The Offence drops a rain shower of hints about Johnson - especially as he rescues the girl in the woods, where he seems to know where she's lying, seems to feel ambivalent about touching her, seems to have a flash of fear in his eyes when he sees the cops' flashlights approaching. Is Johnson the perp? Our antennae are up, because we know from the opening-credits flash-forward - a dreamy, spooky slo-mo survey of the police station in chaos, ending up in an examination room where Johnson has left more than one body heaped on the floor - that things will not turn out well. From there, the timeline gets jumbled, between three major confrontations: Johnson's closed-room face-off with Bannen's enigmatic and diffident stranger, a pas de deux that we return to again and again; Johnson's verbal battle with his solicitous but exhausted wife (the rather amazing Vivian Merchant), after he gets suspended for police brutality; and an interrogation with internal-affairs chief Trevor Howard, once we learn that Johnson has succeeded in beating the arrested man to death, under circumstances that only slowly become revealed.
Each duet is a hair-pulling psychological striptease, but what happened in that interrogation room is the crux of the matter, and it has everything to do with Johnson's own inner condition, which is to say, he's a psychopath, haunted by crime scene memories and racked with as much loathing for himself as for the killer - who may or may not be Bannen. Connery comes into his own here as an actor. After years of Bond and brawny genre sagas, from gunfighter in Shalako (1968) to arctic explorer Roald Amundsen in The Red Tent (1969) to coal-miner terrorist in The Molly Maguires (1970) to heist master in The Anderson Tapes (1971), Connery steps into the muckier swamp of psychosexual madness here, and his Johnson is a bull-headed, working-class macho paradigm in full meltdown. The scene with Merchant's wary, bruised wife may be his career best at this stage in his filmography - a marital knife-fight of miscommunication as dismaying as it is convincing.

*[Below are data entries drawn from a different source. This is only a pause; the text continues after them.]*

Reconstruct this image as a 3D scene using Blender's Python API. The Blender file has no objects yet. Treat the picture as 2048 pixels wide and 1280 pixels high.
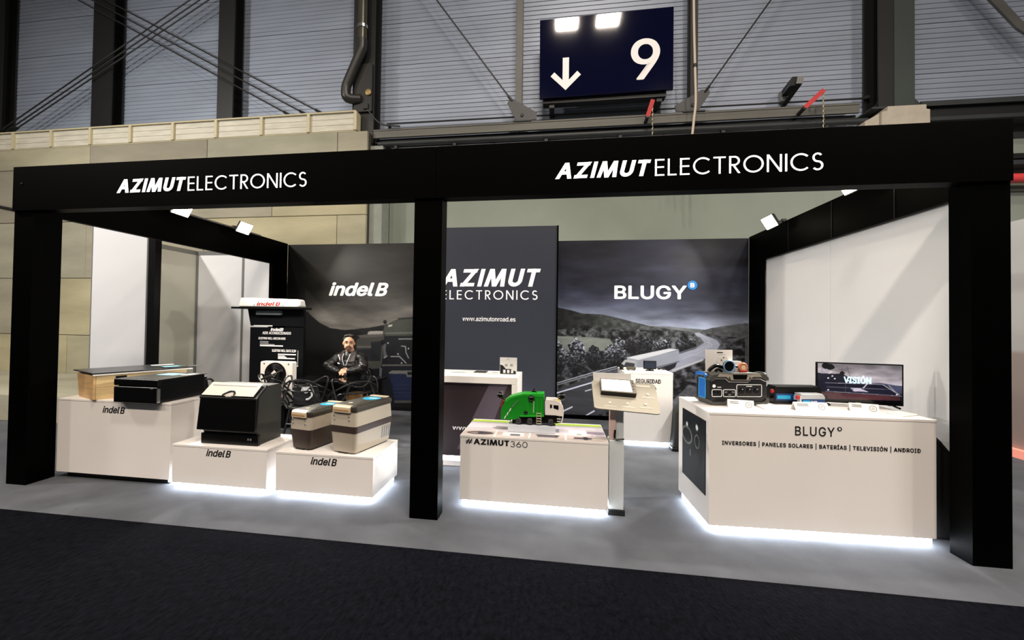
import bpy, bmesh, math, random
import numpy as np
from mathutils import Vector, Matrix

random.seed(7)
SC = bpy.context.scene
COL = SC.collection
R = math.radians

# ------------------------------------------------------------------ camera
F_PX, PX, PY = 862.3, 982.7, 631.1          # for a 2048 x 1280 frame
CAM = Vector((5.123, -3.37, 1.583))
YAW, PITCH, ROLL = R(-8.6), R(0.97), R(0.805)
_f = Vector((math.sin(YAW)*math.cos(PITCH), math.cos(YAW)*math.cos(PITCH), math.sin(PITCH)))
_r = Vector((math.cos(YAW), -math.sin(YAW), 0))
_u = _r.cross(_f)
RT = _r*math.cos(ROLL) + _u*math.sin(ROLL)
UP = -_r*math.sin(ROLL) + _u*math.cos(ROLL)
FW = _f
cam_data = bpy.data.cameras.new('camera')
cam = bpy.data.objects.new('camera', cam_data)
COL.objects.link(cam)
m3 = Matrix((RT, UP, -FW)).transposed()
cam.matrix_world = Matrix.Translation(CAM) @ m3.to_4x4()
cam_data.sensor_width = 36.0
cam_data.lens = F_PX/2048*36.0
cam_data.shift_x = (1024-PX)/2048
cam_data.shift_y = (PY-640)/2048
cam_data.clip_start = 0.05
cam_data.clip_end = 200
SC.camera = cam

# ------------------------------------------------------------------ colour management, world, hall lights
SC.view_settings.view_transform = 'Standard'
SC.view_settings.look = 'None'
SC.view_settings.gamma = 1.0
SC.view_settings.use_curve_mapping = False
SC.view_settings.exposure = 0.0
wd = bpy.data.worlds.new('hall_air')
SC.world = wd
wd.use_nodes = True
wd.node_tree.nodes['Background'].inputs[0].default_value = (0.95, 0.97, 1.0, 1)
wd.node_tree.nodes['Background'].inputs[1].default_value = 0.05

def area_lamp(name, loc, target, size, power, color=(1, 1, 1), size_y=None, spread=180):
    ld = bpy.data.lights.new(name, 'AREA')
    ld.energy = power
    ld.color = color
    ld.shape = 'RECTANGLE'
    ld.size = size
    ld.size_y = size_y or size
    ld.spread = R(spread)
    o = bpy.data.objects.new(name, ld)
    COL.objects.link(o)
    o.location = loc
    o.rotation_euler = (Vector(target)-Vector(loc)).to_track_quat('-Z', 'Y').to_euler()
    return o

# high-bay lamps of the hall roof (12 m up, well above the frame); the nearer pair mirrors in the navy sign
for _x in (5.36, 6.75):
    area_lamp('hall_lamp', (_x, -2.98, 12.0), (_x, -2.98, 0), 0.72, 380, (1.0, 0.865, 0.735), 0.66)
for _x in (-7.0, -1.5, 4.0, 9.5, 15.0):
    area_lamp('hall_lamp', (_x, -8.2, 11.2), (_x, -8.2, 0), 0.72, 620, (1.0, 0.865, 0.735), 0.66)

# unseen lamps added over the neighbouring stands to brighten walls left and right
area_lamp('booth_fill', (-4.0, -1.4, 6.5), (-2.0, 3.6, 1.5), 0.5, 230, (1.0, 0.95, 0.88), 0.5, 150)
area_lamp('booth_fill', (9.4, -1.2, 6.0), (10.9, 1.5, 1.5), 0.5, 130, (1.0, 0.96, 0.9), 0.5, 120)

# ------------------------------------------------------------------ helpers
def at(x, y, X=None, Y=None, Z=None):
    """the point where the sight line of photo pixel (x, y) meets a known plane of the scene"""
    d = RT*((x-PX)/F_PX) - UP*((y-PY)/F_PX) + FW
    if X is not None: t = (X-CAM.x)/d.x
    elif Y is not None: t = (Y-CAM.y)/d.y
    else: t = (Z-CAM.z)/d.z
    return CAM + d*t

def lin(c):
    c = np.asarray(c, float)/255.0
    return np.where(c <= 0.04045, c/12.92, ((c+0.055)/1.055)**2.4)

MATS = {}
def mat(name, rgb=(200, 200, 200), rough=0.5, metal=0.0, emit=0.0, noise=0.0, scale=8.0, bump=0.0, bscale=None,
        spec=0.5, stretch=None, trans=0.0, attr=None, coat=0.0):
    if name in MATS: return MATS[name]
    m = bpy.data.materials.new(name)
    m.use_nodes = True
    nt = m.node_tree
    b = nt.nodes['Principled BSDF']
    col = [float(v) for v in lin(rgb)] + [1.0]
    b.inputs['Base Color'].default_value = col
    b.inputs['Roughness'].default_value = rough
    b.inputs['Metallic'].default_value = metal
    b.inputs['Specular IOR Level'].default_value = spec
    b.inputs['Coat Weight'].default_value = coat
    if trans: b.inputs['Transmission Weight'].default_value = trans
    if emit:
        b.inputs['Emission Color'].default_value = col
        b.inputs['Emission Strength'].default_value = emit
    tc = nt.nodes.new('ShaderNodeTexCoord')
    mp = nt.nodes.new('ShaderNodeMapping')
    nt.links.new(tc.outputs['Object'], mp.inputs['Vector'])
    if stretch: mp.inputs['Scale'].default_value = stretch
    if attr:
        at_ = nt.nodes.new('ShaderNodeAttribute')
        at_.attribute_name = attr
        nt.links.new(at_.outputs['Color'], b.inputs['Base Color'])
        if emit:
            nt.links.new(at_.outputs['Color'], b.inputs['Emission Color'])
    elif noise:
        nz = nt.nodes.new('ShaderNodeTexNoise')
        nz.inputs['Scale'].default_value = scale
        nz.inputs['Detail'].default_value = 6
        nt.links.new(mp.outputs['Vector'], nz.inputs['Vector'])
        rp = nt.nodes.new('ShaderNodeValToRGB')
        rp.color_ramp.elements[0].position = 0.3
        rp.color_ramp.elements[1].position = 0.72
        rp.color_ramp.elements[0].color = [max(0, c*(1-noise)) for c in col[:3]]+[1]
        rp.color_ramp.elements[1].color = [min(1, c*(1+noise*0.6)) for c in col[:3]]+[1]
        nt.links.new(nz.outputs['Fac'], rp.inputs['Fac'])
        nt.links.new(rp.outputs['Color'], b.inputs['Base Color'])
    if bump:
        nb = nt.nodes.new('ShaderNodeTexNoise')
        nb.inputs['Scale'].default_value = bscale or scale*6
        nb.inputs['Detail'].default_value = 5
        nt.links.new(mp.outputs['Vector'], nb.inputs['Vector'])
        bp = nt.nodes.new('ShaderNodeBump')
        bp.inputs['Strength'].default_value = bump
        bp.inputs['Distance'].default_value = 0.01
        nt.links.new(nb.outputs['Fac'], bp.inputs['Height'])
        nt.links.new(bp.outputs['Normal'], b.inputs['Normal'])
    MATS[name] = m
    return m

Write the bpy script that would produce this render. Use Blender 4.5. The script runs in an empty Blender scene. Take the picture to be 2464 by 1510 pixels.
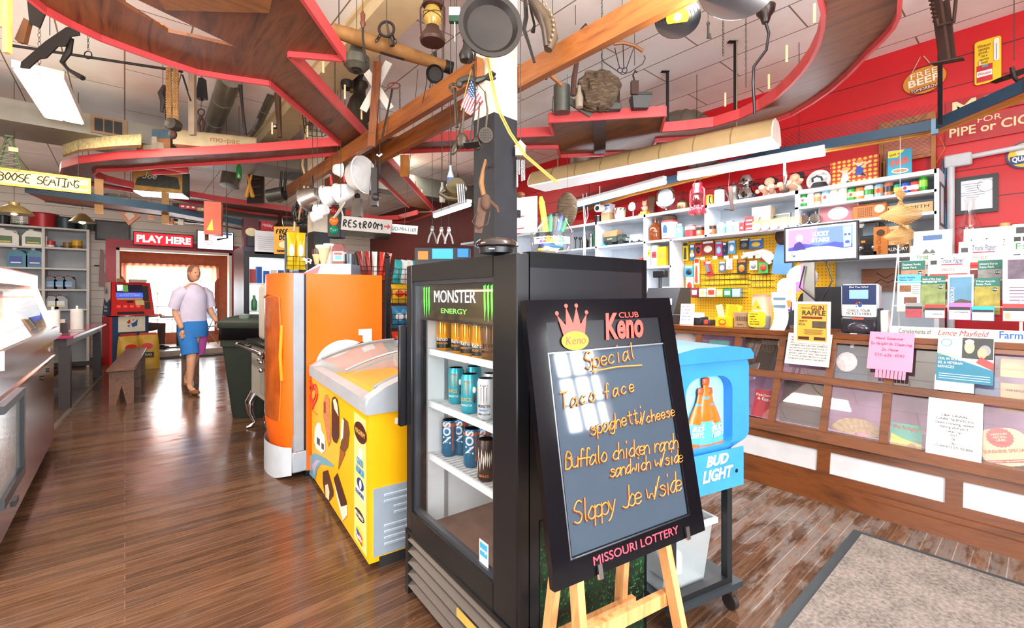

As you might suppose, The Offence is handicapped by its essential material - like all plays-into-films, no matter how "opened out," the drama has an insular, padded-room quality to it that not only curtails the scenario's dramatic potential (you know we're staying in these rooms) but also often grows intense to the point of being surreal and/or unbelievable. How bewitching and seductive the film's first half-hour is, roaming the wet Berkshire neighborhoods and roadsides in Lumet's long shots, engaging with landscape and atmosphere in ways no play can manage. Still, given the genre's restrictions, the movie dishes out a hot banquet of juicy histrionics, getting spittle-close to pedophiliac self-hatred in ways that run crazily close to Peter Lorre's self-immolating child killer in Fritz Lang's seminal M (1931).